Crude oil futures have experienced significant volatility in 2026, climbing from around $60 at the start of the year to more than $112 in early April, before settling around $90 mid-month. This fluctuation has prompted some investors to seek safer investments while presenting opportunities for those willing to accept more risk. Investing in oil through exchange-traded funds (ETFs), such as the Invesco Dynamic Oil & Gas Services ETF (PXJ), allows for controlled exposure to oil services companies without direct commodity investment.

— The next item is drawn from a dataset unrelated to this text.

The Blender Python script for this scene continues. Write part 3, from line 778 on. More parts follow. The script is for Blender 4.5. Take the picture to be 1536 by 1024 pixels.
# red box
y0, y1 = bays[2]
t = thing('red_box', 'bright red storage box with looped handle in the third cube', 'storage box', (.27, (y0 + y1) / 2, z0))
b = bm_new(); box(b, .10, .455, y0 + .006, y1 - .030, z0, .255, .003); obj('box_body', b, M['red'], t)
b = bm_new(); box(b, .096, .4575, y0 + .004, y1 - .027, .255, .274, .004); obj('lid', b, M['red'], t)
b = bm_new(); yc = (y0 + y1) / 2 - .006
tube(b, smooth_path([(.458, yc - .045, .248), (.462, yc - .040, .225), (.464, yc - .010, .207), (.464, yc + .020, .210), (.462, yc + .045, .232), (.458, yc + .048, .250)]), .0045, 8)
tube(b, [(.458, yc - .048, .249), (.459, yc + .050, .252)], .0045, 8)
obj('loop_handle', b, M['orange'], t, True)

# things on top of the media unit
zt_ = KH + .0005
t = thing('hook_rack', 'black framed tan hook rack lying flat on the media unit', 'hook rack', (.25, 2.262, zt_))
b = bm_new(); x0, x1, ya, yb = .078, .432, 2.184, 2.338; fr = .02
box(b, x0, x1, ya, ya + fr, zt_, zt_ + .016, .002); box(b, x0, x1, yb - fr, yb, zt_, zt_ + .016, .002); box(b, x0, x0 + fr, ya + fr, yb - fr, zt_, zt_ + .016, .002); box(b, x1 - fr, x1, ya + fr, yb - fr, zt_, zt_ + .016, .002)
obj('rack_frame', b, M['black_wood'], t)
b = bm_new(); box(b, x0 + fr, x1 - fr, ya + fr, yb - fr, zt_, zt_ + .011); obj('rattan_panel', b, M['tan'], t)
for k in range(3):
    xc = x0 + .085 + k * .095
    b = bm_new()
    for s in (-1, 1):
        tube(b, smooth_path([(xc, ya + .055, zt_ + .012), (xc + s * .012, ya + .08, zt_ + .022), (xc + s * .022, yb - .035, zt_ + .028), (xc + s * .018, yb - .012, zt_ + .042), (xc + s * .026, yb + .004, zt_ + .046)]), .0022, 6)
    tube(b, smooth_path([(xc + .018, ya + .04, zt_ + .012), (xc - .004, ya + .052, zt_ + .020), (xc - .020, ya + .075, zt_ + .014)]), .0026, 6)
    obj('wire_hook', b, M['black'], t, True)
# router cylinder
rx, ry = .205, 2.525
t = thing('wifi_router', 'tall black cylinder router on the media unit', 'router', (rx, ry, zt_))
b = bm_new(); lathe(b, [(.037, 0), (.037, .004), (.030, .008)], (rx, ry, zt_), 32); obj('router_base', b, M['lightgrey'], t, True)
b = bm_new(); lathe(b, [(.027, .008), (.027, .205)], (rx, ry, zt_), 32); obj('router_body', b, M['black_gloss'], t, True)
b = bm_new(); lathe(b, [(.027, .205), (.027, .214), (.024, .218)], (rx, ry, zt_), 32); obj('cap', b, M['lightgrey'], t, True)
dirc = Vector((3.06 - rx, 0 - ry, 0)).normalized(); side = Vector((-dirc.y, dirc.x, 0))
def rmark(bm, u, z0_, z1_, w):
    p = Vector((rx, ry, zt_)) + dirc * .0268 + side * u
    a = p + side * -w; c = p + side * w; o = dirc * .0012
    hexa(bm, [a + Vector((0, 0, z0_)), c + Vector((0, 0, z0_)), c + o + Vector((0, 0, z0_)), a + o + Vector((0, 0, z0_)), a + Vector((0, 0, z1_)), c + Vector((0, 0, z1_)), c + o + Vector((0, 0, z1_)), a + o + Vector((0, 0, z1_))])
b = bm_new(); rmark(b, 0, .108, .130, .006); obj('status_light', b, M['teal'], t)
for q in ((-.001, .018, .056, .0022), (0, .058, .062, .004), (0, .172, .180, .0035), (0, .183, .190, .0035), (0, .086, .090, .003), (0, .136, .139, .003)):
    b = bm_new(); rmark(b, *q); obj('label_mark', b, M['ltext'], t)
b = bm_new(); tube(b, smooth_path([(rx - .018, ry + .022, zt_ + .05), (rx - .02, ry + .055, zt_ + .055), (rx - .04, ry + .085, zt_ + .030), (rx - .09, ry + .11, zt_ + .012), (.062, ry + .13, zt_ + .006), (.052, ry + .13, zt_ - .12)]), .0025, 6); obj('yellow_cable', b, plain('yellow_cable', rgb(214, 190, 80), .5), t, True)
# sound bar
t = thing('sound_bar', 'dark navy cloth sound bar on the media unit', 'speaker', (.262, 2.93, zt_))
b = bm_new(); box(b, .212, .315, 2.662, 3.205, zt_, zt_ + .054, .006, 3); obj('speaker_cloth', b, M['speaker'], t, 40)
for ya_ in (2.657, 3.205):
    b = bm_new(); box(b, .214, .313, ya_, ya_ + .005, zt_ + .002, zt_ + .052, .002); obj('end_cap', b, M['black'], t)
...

The PXJ ETF, with over 20 years of trading history, focuses on domestic oil services and has approximately $121 million in assets. Year-to-date returns are at 40% and 80% for the past year, with a dividend yield of 2.2%. In comparison, the iShares U.S. Oil Equipment & Services ETF (IEZ) offers a lower fee of 0.38% and has seen a 35% return YTD. Another option, the SPDR S&P Oil & Gas Equipment & Services ETF (XES), boasts the lowest fee at 0.35% and an equal-weight investment strategy, achieving nearly 40% returns this year.
While PXJ stands out for its higher dividend yield, IEZ and XES may be favored for their lower expenses and liquidity. All three funds have outperformed broader market indices over both one-year and year-to-date metrics.